**Exercise prompt:** Repeat exactly the lines from the start through the line with "COL = S.collection", both ends included.

**Data shown:**
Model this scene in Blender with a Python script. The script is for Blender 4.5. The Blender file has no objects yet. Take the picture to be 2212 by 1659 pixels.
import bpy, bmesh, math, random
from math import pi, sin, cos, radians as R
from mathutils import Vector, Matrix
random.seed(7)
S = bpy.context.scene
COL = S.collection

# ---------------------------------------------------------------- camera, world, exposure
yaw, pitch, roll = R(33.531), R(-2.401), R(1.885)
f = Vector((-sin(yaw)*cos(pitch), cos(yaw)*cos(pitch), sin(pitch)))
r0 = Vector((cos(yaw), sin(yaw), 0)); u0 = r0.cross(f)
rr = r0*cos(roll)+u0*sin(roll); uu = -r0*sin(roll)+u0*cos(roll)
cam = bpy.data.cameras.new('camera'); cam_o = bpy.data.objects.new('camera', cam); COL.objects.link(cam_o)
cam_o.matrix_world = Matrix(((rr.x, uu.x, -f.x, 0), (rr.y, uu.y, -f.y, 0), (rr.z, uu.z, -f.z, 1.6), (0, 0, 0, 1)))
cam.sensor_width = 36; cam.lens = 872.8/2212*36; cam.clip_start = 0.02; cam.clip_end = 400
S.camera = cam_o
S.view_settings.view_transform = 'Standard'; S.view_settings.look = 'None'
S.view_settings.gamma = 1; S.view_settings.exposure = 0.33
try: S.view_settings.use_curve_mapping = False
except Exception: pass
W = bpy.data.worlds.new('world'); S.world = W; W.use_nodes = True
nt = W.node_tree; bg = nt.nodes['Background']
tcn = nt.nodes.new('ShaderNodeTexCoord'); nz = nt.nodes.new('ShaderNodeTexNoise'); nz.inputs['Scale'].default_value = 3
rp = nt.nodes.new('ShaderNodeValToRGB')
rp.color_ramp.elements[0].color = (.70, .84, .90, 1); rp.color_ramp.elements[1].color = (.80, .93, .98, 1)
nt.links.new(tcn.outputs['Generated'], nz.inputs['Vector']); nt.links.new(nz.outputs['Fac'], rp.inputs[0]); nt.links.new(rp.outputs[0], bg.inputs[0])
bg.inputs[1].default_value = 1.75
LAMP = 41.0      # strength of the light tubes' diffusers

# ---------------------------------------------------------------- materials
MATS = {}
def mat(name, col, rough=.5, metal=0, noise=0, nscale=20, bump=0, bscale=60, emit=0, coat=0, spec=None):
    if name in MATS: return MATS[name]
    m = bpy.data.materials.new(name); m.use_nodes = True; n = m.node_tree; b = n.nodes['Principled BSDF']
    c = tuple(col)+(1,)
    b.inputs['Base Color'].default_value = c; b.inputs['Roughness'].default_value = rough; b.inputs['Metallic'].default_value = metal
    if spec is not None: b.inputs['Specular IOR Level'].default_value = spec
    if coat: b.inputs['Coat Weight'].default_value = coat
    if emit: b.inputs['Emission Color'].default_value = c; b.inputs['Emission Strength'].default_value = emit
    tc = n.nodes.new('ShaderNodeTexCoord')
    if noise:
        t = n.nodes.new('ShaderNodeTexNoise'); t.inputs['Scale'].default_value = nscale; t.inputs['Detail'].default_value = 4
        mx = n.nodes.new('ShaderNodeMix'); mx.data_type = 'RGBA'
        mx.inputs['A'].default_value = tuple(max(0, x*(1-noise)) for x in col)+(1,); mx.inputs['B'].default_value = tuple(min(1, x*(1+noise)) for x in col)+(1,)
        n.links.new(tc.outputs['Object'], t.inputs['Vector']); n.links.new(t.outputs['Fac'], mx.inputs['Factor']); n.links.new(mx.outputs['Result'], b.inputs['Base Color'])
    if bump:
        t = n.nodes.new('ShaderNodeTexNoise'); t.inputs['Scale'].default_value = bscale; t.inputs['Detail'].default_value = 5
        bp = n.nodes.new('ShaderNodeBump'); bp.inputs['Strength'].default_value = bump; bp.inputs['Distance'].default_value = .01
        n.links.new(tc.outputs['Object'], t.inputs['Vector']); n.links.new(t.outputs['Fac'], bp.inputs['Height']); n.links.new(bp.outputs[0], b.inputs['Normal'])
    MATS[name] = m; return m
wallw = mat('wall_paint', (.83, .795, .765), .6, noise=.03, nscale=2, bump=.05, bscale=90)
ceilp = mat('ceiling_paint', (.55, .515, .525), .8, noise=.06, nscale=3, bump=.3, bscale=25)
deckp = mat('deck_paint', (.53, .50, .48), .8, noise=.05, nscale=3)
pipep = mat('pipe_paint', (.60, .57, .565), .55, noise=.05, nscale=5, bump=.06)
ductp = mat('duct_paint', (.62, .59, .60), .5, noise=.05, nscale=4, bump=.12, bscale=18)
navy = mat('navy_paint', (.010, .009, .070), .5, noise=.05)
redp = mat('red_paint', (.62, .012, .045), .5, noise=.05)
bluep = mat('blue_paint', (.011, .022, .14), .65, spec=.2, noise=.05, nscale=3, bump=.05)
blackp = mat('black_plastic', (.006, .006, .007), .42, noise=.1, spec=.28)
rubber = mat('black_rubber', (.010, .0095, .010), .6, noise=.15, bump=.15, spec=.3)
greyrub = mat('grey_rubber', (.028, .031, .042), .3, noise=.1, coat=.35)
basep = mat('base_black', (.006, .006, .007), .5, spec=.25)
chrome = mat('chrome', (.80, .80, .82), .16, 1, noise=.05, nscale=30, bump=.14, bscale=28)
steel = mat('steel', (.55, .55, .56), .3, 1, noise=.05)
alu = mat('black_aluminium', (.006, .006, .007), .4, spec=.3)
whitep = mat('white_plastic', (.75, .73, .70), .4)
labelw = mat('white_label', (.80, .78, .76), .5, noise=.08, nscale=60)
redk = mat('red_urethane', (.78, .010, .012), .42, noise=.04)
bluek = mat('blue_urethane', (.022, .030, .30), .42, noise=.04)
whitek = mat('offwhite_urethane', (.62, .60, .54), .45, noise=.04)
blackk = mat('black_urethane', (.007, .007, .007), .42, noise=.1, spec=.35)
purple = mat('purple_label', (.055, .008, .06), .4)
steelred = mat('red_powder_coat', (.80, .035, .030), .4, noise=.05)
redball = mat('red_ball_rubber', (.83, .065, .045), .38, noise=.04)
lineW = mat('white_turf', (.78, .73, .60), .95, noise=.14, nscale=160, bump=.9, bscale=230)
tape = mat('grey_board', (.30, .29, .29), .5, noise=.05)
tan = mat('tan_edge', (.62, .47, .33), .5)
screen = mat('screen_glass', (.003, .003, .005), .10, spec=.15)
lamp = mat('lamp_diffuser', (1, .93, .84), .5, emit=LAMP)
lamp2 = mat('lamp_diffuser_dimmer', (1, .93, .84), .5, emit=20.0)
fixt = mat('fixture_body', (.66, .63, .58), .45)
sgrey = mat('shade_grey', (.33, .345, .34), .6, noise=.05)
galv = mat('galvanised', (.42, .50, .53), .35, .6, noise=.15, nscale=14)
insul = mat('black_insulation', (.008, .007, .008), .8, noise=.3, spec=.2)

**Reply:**
Model this scene in Blender with a Python script. The script is for Blender 4.5. The Blender file has no objects yet. Take the picture to be 2212 by 1659 pixels.
import bpy, bmesh, math, random
from math import pi, sin, cos, radians as R
from mathutils import Vector, Matrix
random.seed(7)
S = bpy.context.scene
COL = S.collection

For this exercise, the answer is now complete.